The Court denies Wells Fargo's request to dismiss with prejudice on grounds of futility. See Saul v. United States, 928 F.2d 829, 843 (9th Cir. 1991) ("A district court does not err in denying leave to amend where the amendment would be futile... or would be subject to dismissal."). A proposed amendment should not be denied on grounds of futility "unless it appears beyond doubt that the plaintiff can prove no set of facts in support of his claim which would entitle him to relief." See Reddy v. Litton Industries, Inc., 912 F.2d 291, 293 (9th Cir.1990). There is no indication at this stage that Perdum will not be able to remedy the deficiencies in her amended complaint.

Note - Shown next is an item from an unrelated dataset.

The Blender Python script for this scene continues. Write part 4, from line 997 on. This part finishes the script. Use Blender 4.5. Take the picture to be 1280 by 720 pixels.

The motions to intervene at Dkt. Nos. 15, 18, 25, and 30 are denied. The False Claims Act bars intervenors. See 31 U.S.C. § 3730(b)(5) ("When a person brings an action under this subsection, no person other than the Government may intervene or bring a related action based on the facts underlying the pending action."); United States ex rel. Lujan v. Hughes Aircraft Co., 243 F.3d 1181, 1187 (9th Cir. 2001). The intervenors' motion for reconsideration of the Court's order denying them leave to file untimely replies to their motions to intervene, see Dkt. Nos. 42, 40, is also denied, because contrary to intervenors' claims, they have identified no change in the controlling law since the time of the previous order, and even if they had, they have not shown that "in the exercise of reasonable diligence the party applying for reconsideration did not know such... law at the time of the interlocutory order." See Civil L.R. 7-9(b)(1). In addition, none of the other prerequisites for filing a motion for reconsideration under Civil Local Rule 7-9(b) have been met.


Wells Fargo's motion to dismiss the complaint is granted without prejudice. Perdum will be given a single opportunity to amend her complaint by January 12, 2015, to address the deficiencies identified in Wells Fargo's motion. Perdum's motion to shorten time is denied as moot. The various intervenors' motions to intervene are denied.